(WORK INSTRUCTIONS):
Write out each line of the listing as it stands, without the images.

(DATA LINES):
□ □ □ □ □

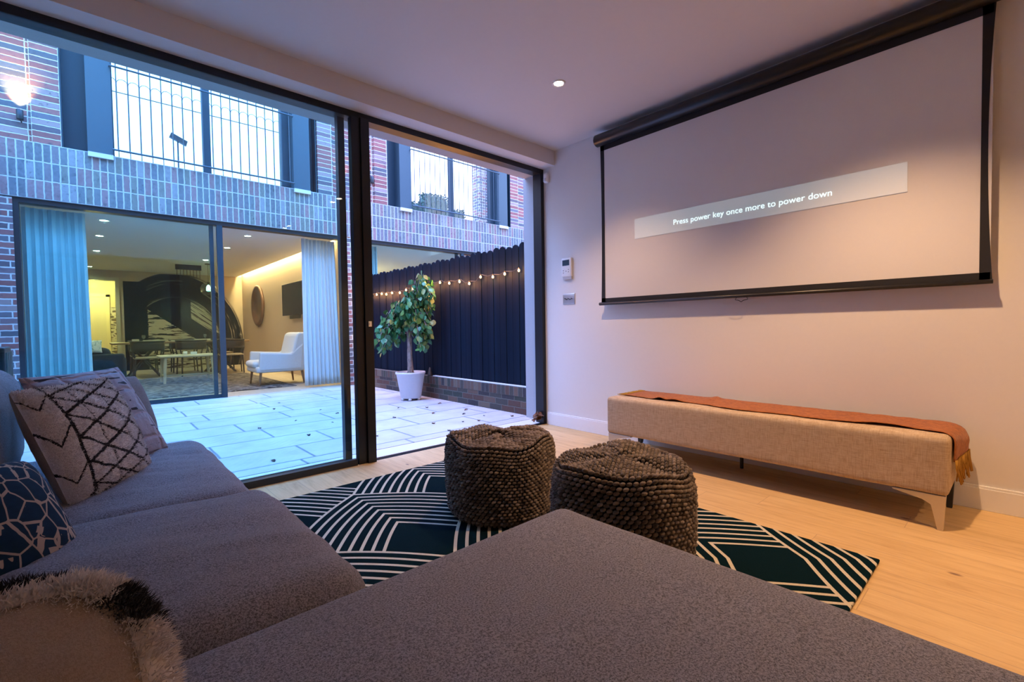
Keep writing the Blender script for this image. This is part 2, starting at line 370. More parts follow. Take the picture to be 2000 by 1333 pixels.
# ------------------------------------------------ projector screen
sx = -.060
t = thing('projector_screen', 'large pull-down projector screen with a black border', 'screen', (sx, -1.97, 1.2))
yl, yr, zt, zb = 1.171, -1.174, 1.343, .044
def sag(v, amt):  # tab tension: outer edges pull in between the corners
    return amt*(1-(2*v-1)**2)
scr = G('screen_fabric'); n = scr.noise(scr.obj(), 300, 2); m_scr = scr.bsdf(scr.mix(n, (.60, .59, .60), (.64, .63, .64)), .8, 0, n, .1, .001)
b = MB().grid(lambda u, v: (0, yl+.035-u*(yl+.035-yr+.04), -.0+v*1.39), 30, 8)
o = b.build('fabric', m_scr, t)
mb_ = paint('screen_border_black', (.008, .008, .012), .8)
d = -.0015; b = MB()
def strip(fa, fb, n=20):
    def f(u, v):
        a = fa(u); c = fb(u); return (d, a[0]+(c[0]-a[0])*v, a[1]+(c[1]-a[1])*v)
    b.grid(f, n, 1)
strip(lambda u: (yl, u*1.39), lambda u: (yl+.042-sag(u, .010), u*1.39))
strip(lambda u: (yr, u*1.39), lambda u: (yr-.048+sag(u, .022), u*1.39))
strip(lambda u: (yl+.04-u*(yl-yr+.08), zt), lambda u: (yl+.04-u*(yl-yr+.08), 1.40))
strip(lambda u: (yl+.04-u*(yl-yr+.08), 0), lambda u: (yl+.04-u*(yl-yr+.08), zb))
b.build('border', mb_, t)
MB().lathe([(.0, -1.245), (.040, -1.245), (.052, -1.235), (.052, 1.245), (.040, 1.255), (0, 1.255)], 14, (-.02, -.01, 1.435), axis='y').build('roller_case', paint('case_black', (.010, .011, .014), .35), t, True)
MB().box(.0, .058, .9, .96, 1.41, 1.49).build('wall_bracket', M_black, t)
MB().box(.0, .058, -.96, -.90, 1.41, 1.49).build('wall_bracket', M_black, t)
MB().lathe([(0, -1.225), (.012, -1.225), (.014, 1.232), (0, 1.232)], 10, (-.004, 0, -.004), axis='y').build('bottom_bar', paint('bar_black', (.015, .015, .02), .4), t, True)
MB().tube([(-.012, .035, -.012), (-.013, .045, -.030), (-.013, .02, -.036), (-.013, .004, -.046), (-.013, -.012, -.036), (-.013, -.040, -.030), (-.012, -.032, -.012)], .0025, 6).build('pull_handle', M_black, t)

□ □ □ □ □

(EXERCISE RESPONSE):
Keep writing the Blender script for this image. This is part 2, starting at line 370. More parts follow. Take the picture to be 2000 by 1333 pixels.
# ------------------------------------------------ projector screen
sx = -.060
t = thing('projector_screen', 'large pull-down projector screen with a black border', 'screen', (sx, -1.97, 1.2))
yl, yr, zt, zb = 1.171, -1.174, 1.343, .044
def sag(v, amt):  # tab tension: outer edges pull in between the corners
    return amt*(1-(2*v-1)**2)
scr = G('screen_fabric'); n = scr.noise(scr.obj(), 300, 2); m_scr = scr.bsdf(scr.mix(n, (.60, .59, .60), (.64, .63, .64)), .8, 0, n, .1, .001)
b = MB().grid(lambda u, v: (0, yl+.035-u*(yl+.035-yr+.04), -.0+v*1.39), 30, 8)
o = b.build('fabric', m_scr, t)
mb_ = paint('screen_border_black', (.008, .008, .012), .8)
d = -.0015; b = MB()
def strip(fa, fb, n=20):
    def f(u, v):
        a = fa(u); c = fb(u); return (d, a[0]+(c[0]-a[0])*v, a[1]+(c[1]-a[1])*v)
    b.grid(f, n, 1)
strip(lambda u: (yl, u*1.39), lambda u: (yl+.042-sag(u, .010), u*1.39))
strip(lambda u: (yr, u*1.39), lambda u: (yr-.048+sag(u, .022), u*1.39))
strip(lambda u: (yl+.04-u*(yl-yr+.08), zt), lambda u: (yl+.04-u*(yl-yr+.08), 1.40))
strip(lambda u: (yl+.04-u*(yl-yr+.08), 0), lambda u: (yl+.04-u*(yl-yr+.08), zb))
b.build('border', mb_, t)
MB().lathe([(.0, -1.245), (.040, -1.245), (.052, -1.235), (.052, 1.245), (.040, 1.255), (0, 1.255)], 14, (-.02, -.01, 1.435), axis='y').build('roller_case', paint('case_black', (.010, .011, .014), .35), t, True)
MB().box(.0, .058, .9, .96, 1.41, 1.49).build('wall_bracket', M_black, t)
MB().box(.0, .058, -.96, -.90, 1.41, 1.49).build('wall_bracket', M_black, t)
MB().lathe([(0, -1.225), (.012, -1.225), (.014, 1.232), (0, 1.232)], 10, (-.004, 0, -.004), axis='y').build('bottom_bar', paint('bar_black', (.015, .015, .02), .4), t, True)
MB().tube([(-.012, .035, -.012), (-.013, .045, -.030), (-.013, .02, -.036), (-.013, .004, -.046), (-.013, -.012, -.036), (-.013, -.040, -.030), (-.012, -.032, -.012)], .0025, 6).build('pull_handle', M_black, t)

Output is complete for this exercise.